The aviation ministry has now requested urgent help to wipe out Air India’s debt obligation after the sate-owned airline defaulted on payments for vendors and salary disbursements. The airline’s current debt is reported to be over 500 billion rupees ($7 billion), half of which is completely unsustainable, meaning that it cannot be covered with Air India’s cash flow income.

Instead of giving the money it needs to cover its debt, the finance ministry is suggesting the airline hand over its subsidiaries and non-core assets to a special purpose vehicle for monetization. The additional revenue generated from it will help Air India service some of its unsustainable debt.

Second Financial Crisis in 6 Years

Air India has taken over Rs 160 billion in aircraft loans from various foreign institutions, non-convertible debenture and local banks whereas the remainder of its overall debt component has come from working capital.

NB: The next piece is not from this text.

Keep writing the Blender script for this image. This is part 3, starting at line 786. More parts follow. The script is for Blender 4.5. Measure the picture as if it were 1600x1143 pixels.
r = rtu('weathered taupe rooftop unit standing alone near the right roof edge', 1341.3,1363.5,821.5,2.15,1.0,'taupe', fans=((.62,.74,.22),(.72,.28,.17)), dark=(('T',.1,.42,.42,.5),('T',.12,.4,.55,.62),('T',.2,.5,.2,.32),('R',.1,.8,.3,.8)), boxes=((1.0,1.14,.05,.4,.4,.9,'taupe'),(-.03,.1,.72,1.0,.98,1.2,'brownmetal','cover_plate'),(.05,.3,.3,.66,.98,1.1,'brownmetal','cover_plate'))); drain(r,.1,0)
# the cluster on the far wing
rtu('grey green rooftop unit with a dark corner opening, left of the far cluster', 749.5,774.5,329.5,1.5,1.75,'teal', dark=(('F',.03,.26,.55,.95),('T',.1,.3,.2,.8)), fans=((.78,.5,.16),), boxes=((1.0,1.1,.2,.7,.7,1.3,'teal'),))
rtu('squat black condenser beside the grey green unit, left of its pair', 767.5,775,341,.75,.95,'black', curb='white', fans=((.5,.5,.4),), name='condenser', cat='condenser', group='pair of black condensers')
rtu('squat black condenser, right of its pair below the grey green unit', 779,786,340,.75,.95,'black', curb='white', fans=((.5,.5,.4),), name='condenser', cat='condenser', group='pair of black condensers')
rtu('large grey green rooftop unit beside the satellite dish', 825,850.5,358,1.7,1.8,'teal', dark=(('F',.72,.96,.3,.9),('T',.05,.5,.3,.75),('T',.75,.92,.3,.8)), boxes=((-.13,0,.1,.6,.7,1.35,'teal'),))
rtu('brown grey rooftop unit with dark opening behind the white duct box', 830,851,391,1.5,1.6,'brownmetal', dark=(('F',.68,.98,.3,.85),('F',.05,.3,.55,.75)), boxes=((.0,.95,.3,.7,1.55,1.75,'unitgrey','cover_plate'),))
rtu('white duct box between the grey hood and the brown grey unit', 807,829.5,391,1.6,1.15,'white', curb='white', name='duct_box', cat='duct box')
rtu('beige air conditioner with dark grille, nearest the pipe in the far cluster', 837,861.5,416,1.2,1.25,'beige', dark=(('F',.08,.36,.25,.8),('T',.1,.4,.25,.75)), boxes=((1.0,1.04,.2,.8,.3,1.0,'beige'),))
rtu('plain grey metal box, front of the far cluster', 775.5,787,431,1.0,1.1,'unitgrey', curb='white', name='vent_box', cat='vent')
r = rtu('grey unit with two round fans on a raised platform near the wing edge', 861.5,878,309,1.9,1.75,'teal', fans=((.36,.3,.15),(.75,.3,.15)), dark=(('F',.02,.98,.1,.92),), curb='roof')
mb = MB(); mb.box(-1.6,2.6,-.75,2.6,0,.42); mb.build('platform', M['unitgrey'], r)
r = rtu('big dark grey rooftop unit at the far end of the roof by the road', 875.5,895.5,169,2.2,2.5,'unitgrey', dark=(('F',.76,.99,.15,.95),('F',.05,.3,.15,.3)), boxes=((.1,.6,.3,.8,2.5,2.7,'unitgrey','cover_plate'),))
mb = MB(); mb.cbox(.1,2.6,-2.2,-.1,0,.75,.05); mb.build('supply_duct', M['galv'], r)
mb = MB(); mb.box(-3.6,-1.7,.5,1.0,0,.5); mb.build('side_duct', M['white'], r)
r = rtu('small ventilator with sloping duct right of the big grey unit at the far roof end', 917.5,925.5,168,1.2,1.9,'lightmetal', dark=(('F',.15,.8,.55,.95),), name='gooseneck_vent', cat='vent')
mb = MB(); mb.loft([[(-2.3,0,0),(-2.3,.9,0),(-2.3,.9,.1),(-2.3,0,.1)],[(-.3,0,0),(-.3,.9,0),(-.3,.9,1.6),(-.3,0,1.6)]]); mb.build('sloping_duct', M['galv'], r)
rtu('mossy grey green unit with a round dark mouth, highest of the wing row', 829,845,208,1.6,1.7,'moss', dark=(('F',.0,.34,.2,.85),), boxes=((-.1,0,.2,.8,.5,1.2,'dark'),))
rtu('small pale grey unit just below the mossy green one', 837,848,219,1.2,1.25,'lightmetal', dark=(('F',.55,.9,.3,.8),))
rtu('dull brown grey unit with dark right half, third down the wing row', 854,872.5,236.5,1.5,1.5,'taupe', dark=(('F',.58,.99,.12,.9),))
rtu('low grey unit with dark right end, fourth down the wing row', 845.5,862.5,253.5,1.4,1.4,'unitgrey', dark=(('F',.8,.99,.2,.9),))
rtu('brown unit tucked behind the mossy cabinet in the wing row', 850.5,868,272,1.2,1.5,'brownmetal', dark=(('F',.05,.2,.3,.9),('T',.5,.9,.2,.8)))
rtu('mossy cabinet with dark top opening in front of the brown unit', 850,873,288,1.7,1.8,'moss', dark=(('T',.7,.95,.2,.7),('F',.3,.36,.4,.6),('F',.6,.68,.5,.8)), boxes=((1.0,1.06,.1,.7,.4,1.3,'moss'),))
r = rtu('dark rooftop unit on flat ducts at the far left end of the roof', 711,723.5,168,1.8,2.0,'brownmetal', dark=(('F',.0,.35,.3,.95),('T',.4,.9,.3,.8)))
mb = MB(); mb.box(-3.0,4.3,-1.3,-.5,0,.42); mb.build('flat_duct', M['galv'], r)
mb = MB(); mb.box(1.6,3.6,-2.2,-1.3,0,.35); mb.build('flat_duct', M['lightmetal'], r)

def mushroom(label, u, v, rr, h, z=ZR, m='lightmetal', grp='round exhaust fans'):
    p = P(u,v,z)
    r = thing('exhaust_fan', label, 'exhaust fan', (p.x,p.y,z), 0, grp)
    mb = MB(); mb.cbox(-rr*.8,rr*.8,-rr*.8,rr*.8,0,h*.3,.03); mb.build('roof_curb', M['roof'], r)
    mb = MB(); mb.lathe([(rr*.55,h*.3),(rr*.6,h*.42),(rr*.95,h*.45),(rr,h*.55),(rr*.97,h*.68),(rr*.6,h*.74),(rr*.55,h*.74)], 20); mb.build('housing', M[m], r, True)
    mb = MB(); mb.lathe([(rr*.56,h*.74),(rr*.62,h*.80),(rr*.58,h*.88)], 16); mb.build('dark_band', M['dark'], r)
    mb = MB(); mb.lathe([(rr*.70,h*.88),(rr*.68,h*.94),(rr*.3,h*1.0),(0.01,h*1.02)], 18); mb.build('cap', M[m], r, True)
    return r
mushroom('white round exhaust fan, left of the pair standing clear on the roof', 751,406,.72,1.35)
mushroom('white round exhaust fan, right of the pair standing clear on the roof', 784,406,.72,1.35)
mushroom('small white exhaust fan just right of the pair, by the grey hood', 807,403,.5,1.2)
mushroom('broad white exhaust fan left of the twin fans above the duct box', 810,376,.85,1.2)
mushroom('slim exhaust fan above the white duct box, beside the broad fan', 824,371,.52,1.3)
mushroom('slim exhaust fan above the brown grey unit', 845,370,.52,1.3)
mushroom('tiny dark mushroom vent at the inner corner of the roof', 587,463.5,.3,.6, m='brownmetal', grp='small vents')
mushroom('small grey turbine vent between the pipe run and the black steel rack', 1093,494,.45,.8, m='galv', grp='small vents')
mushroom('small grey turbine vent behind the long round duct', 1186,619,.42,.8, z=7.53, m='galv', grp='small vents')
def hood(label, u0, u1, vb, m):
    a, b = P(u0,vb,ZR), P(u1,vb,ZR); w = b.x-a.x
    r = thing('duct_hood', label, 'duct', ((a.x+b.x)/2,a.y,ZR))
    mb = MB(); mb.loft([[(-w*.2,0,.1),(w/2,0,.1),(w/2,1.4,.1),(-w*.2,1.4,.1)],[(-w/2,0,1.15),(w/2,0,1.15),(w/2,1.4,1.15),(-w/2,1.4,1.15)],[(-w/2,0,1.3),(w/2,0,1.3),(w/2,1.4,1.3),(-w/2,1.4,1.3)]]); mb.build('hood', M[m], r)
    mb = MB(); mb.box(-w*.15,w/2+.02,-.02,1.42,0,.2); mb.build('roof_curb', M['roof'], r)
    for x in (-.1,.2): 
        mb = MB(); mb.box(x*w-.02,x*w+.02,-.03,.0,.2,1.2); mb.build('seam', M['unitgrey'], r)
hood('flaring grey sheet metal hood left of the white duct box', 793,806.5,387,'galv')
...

Now sources aware of the situation are claiming that the civil aviation ministry believes that airline is unable to carry out routine operations due to the hefty interest payments. A senior official reported that the ministry rejected a smaller infusion of funds, saying that the airline which is paying an annual interest of up to Rs 50 billion needs to be bailed out immediately.

This isn’t the first time Air India has run into financial troubles. In 2012, the finance ministry approved a Rs 300 billion bailout package to prevent the airline from defaulting on its loans. The ministry says that despite such a hefty fund infusion, Air India failed to improve its functioning which led has led to another financial mess. Now it will need to come up with a solid turnaround plan to secure a second bailout.

Senior finance ministry officer said that ever since the last the government stepped in to save the airline in 2012, its debt burden has continued to increase, which is why now Air India has been advised to transfer its non-core assets to SPV, which will then be monetized to pay off some of its debt and clean up its books.

A source points that due to the upcoming elections, the ministry wants to allocate budgetary resources to infrastructure and agricultural sector instead of rescuing airlines.

The government is planning to sell two of Air India’s ground-handling and engineering subsidiaries, Air India Air Transport Service Limited (AIATSL) and Air India Engineering Services Limited (AIESL)

Selling Assets and Subsidiaries

Meanwhile, two of Air India’s ground-handling and engineering subsidiaries, Air India Air Transport Service Limited (AIATSL) and Air India Engineering Services Limited (AIESL) are being sold by the government, according to a senior official’s statement. Some of the airline’s non-core assets including real estate in several airports and cities will also be sold in the future.

The process will require the involvement of a team of consultants who will make a detailed report of the airline’s inventory and assign appropriate valuation to each of its non-core asset. A committee including high level officials from the finance ministry, Air India board of executives, civil aviation ministry and a retired judge will oversee the entire process.

One official said that since a large portion of the airline’s debt is currently being held by SPV, transferring some of its subsidiaries and assets will help lighten the burden and clean up its books. The move is likely to increase the company’s enterprise valuation which will attract more investment activity once the airline is back in service.

Indian experts supported the finance ministry’s stand on the issue, saying that under current economic and political conditions, it wasn’t viable to subsidize the airline’s large-scale losses. The CEO of CAPA, Kapil Kaul, says that its grossly unfair to the tax payers that their hard-earned money is going towards funding a company’s losses.